§ **GIVEN MATERIAL**
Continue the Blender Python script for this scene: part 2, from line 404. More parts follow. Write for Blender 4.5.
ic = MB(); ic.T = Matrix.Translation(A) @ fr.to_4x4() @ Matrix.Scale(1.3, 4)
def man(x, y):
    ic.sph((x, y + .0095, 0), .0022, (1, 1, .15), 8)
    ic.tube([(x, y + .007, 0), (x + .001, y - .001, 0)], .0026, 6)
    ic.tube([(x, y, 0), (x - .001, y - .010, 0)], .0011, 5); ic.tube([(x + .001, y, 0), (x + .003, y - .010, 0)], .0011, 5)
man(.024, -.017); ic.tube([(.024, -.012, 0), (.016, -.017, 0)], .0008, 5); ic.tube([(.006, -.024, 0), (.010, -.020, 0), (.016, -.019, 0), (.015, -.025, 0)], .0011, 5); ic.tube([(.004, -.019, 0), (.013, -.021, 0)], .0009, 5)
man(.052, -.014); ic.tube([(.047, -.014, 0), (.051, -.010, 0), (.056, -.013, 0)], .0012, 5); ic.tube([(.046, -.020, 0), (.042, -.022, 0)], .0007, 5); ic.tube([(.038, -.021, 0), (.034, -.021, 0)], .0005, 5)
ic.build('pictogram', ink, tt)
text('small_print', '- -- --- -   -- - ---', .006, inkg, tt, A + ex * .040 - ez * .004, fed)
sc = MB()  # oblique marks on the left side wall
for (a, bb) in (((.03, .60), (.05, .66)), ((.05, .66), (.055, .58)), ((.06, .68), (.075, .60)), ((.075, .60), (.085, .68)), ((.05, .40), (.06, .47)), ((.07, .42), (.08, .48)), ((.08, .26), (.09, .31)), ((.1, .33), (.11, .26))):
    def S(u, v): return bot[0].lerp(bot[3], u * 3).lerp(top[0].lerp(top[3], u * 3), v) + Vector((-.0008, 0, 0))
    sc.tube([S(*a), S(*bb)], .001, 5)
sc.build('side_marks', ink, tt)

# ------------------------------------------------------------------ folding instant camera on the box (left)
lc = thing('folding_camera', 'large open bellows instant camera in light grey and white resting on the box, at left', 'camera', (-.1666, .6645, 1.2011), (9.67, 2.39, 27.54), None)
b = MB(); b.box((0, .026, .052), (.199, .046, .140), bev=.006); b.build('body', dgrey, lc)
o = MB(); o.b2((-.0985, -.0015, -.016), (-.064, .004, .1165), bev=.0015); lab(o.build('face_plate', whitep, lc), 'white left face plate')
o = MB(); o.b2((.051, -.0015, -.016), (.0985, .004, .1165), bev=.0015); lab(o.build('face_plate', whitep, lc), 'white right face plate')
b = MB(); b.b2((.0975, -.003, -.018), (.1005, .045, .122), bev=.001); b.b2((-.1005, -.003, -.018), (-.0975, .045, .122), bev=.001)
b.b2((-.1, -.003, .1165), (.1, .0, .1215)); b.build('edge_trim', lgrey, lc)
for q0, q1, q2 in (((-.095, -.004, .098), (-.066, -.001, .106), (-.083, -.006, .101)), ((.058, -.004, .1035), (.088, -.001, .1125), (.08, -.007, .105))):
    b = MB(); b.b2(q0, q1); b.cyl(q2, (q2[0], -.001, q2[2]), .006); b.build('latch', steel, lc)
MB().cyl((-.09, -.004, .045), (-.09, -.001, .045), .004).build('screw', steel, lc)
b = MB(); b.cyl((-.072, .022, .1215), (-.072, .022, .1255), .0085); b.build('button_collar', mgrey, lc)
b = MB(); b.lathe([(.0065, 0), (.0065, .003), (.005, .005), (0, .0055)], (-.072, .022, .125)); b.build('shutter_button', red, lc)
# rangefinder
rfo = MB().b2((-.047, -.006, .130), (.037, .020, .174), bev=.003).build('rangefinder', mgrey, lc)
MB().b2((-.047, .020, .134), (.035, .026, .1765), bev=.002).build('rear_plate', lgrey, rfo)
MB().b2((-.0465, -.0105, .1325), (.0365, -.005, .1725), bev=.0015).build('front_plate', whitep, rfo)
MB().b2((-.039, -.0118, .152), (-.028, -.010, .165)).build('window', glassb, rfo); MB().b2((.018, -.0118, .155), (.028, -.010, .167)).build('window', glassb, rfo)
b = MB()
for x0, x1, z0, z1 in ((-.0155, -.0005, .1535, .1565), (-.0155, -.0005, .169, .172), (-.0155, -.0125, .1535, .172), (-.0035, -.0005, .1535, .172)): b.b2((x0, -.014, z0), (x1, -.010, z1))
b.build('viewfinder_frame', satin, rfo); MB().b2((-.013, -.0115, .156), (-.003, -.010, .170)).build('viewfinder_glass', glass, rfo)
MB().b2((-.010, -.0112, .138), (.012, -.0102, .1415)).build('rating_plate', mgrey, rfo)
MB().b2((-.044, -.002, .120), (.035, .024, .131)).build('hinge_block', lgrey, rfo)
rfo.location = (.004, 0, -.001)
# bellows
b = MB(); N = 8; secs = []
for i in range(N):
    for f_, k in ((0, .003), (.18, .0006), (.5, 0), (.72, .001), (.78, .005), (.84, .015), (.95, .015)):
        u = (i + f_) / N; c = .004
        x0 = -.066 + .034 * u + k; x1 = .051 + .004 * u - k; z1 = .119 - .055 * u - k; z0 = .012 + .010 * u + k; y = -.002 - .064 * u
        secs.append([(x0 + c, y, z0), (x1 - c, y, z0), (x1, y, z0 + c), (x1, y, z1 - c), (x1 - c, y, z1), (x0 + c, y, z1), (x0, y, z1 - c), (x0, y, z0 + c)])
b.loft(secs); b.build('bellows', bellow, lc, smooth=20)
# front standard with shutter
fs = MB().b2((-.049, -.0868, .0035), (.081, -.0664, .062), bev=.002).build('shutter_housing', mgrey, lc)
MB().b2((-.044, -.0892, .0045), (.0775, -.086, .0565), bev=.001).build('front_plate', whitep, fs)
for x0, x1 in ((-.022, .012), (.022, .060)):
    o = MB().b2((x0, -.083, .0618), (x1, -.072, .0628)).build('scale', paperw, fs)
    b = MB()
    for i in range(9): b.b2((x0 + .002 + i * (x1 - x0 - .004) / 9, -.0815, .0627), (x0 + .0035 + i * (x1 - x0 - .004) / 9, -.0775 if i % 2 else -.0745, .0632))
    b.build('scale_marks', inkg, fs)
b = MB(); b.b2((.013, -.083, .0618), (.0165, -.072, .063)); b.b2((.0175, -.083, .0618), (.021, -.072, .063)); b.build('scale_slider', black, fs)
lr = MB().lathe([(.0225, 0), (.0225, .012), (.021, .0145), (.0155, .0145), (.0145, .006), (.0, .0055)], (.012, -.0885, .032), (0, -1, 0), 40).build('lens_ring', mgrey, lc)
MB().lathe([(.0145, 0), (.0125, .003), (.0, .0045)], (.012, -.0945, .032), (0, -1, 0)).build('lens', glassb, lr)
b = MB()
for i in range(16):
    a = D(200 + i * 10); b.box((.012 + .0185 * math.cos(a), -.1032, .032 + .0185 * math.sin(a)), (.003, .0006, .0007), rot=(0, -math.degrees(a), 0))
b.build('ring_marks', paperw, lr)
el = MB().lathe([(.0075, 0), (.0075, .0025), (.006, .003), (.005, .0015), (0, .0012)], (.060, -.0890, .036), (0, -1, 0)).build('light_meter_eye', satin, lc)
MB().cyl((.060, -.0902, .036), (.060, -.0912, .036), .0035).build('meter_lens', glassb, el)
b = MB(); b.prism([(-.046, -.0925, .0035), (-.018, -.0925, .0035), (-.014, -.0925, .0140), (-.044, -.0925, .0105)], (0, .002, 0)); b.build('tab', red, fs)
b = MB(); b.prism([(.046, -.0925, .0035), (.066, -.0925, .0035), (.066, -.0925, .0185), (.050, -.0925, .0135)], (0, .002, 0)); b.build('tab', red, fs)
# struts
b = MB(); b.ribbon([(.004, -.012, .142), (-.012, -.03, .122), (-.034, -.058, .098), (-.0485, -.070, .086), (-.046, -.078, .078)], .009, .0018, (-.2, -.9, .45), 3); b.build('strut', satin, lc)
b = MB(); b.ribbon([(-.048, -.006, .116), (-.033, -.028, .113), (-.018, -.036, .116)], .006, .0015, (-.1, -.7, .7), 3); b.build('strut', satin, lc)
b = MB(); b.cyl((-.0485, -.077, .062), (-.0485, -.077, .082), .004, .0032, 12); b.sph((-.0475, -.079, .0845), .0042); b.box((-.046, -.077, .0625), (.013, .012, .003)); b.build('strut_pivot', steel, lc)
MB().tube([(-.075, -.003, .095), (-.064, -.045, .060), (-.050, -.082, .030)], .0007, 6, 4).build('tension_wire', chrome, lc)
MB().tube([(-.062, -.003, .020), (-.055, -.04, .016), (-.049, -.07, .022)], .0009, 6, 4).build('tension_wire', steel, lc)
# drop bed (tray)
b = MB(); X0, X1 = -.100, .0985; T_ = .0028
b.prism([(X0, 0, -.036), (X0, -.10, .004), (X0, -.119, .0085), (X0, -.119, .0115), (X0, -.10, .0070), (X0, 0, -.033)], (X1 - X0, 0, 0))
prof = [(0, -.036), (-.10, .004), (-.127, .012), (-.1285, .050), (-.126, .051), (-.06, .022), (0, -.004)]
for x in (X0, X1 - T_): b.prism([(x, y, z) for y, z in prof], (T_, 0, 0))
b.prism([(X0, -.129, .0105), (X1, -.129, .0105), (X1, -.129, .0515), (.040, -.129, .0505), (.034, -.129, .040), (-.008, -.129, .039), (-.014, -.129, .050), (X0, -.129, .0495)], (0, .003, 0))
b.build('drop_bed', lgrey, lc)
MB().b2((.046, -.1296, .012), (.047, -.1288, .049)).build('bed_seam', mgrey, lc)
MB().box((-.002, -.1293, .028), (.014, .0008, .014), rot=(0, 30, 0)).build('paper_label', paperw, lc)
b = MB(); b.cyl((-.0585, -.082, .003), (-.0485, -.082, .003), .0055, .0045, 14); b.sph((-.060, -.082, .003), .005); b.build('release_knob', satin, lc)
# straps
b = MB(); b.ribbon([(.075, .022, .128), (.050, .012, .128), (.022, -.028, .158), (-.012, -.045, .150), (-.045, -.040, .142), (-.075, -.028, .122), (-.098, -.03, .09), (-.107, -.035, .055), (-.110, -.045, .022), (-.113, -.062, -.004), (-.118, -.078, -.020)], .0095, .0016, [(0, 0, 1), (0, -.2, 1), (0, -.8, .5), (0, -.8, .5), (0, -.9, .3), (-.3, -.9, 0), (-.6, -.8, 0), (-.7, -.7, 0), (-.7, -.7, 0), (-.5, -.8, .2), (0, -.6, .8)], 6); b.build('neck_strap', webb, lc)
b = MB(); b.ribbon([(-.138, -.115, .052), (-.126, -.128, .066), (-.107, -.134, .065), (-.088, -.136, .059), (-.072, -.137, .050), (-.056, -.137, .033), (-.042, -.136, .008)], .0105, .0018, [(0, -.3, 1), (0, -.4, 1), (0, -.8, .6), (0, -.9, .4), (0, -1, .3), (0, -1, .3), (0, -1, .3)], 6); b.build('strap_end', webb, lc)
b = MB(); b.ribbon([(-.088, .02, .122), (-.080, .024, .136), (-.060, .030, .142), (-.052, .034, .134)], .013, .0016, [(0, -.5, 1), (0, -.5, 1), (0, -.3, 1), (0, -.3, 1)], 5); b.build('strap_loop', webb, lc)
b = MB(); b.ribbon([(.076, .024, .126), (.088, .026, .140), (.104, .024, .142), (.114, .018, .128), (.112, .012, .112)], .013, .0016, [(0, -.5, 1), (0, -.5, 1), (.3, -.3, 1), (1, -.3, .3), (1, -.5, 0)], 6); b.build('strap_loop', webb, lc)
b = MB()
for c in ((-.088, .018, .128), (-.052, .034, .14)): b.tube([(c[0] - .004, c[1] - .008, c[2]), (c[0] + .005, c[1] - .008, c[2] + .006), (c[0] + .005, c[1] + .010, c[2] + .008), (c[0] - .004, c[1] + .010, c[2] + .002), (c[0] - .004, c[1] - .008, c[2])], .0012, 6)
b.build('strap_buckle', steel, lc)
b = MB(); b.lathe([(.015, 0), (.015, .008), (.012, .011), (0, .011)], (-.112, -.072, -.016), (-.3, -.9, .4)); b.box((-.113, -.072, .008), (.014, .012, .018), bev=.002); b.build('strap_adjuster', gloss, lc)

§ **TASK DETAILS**
Print exactly, and only, the lines beginning at the top of the listing and ending at the line with "sc.build('side_marks', ink, tt)".

§ **OUTPUT FOR THIS EXERCISE**
Continue the Blender Python script for this scene: part 2, from line 404. More parts follow. Write for Blender 4.5.
ic = MB(); ic.T = Matrix.Translation(A) @ fr.to_4x4() @ Matrix.Scale(1.3, 4)
def man(x, y):
    ic.sph((x, y + .0095, 0), .0022, (1, 1, .15), 8)
    ic.tube([(x, y + .007, 0), (x + .001, y - .001, 0)], .0026, 6)
    ic.tube([(x, y, 0), (x - .001, y - .010, 0)], .0011, 5); ic.tube([(x + .001, y, 0), (x + .003, y - .010, 0)], .0011, 5)
man(.024, -.017); ic.tube([(.024, -.012, 0), (.016, -.017, 0)], .0008, 5); ic.tube([(.006, -.024, 0), (.010, -.020, 0), (.016, -.019, 0), (.015, -.025, 0)], .0011, 5); ic.tube([(.004, -.019, 0), (.013, -.021, 0)], .0009, 5)
man(.052, -.014); ic.tube([(.047, -.014, 0), (.051, -.010, 0), (.056, -.013, 0)], .0012, 5); ic.tube([(.046, -.020, 0), (.042, -.022, 0)], .0007, 5); ic.tube([(.038, -.021, 0), (.034, -.021, 0)], .0005, 5)
ic.build('pictogram', ink, tt)
text('small_print', '- -- --- -   -- - ---', .006, inkg, tt, A + ex * .040 - ez * .004, fed)
sc = MB()  # oblique marks on the left side wall
for (a, bb) in (((.03, .60), (.05, .66)), ((.05, .66), (.055, .58)), ((.06, .68), (.075, .60)), ((.075, .60), (.085, .68)), ((.05, .40), (.06, .47)), ((.07, .42), (.08, .48)), ((.08, .26), (.09, .31)), ((.1, .33), (.11, .26))):
    def S(u, v): return bot[0].lerp(bot[3], u * 3).lerp(top[0].lerp(top[3], u * 3), v) + Vector((-.0008, 0, 0))
    sc.tube([S(*a), S(*bb)], .001, 5)
sc.build('side_marks', ink, tt)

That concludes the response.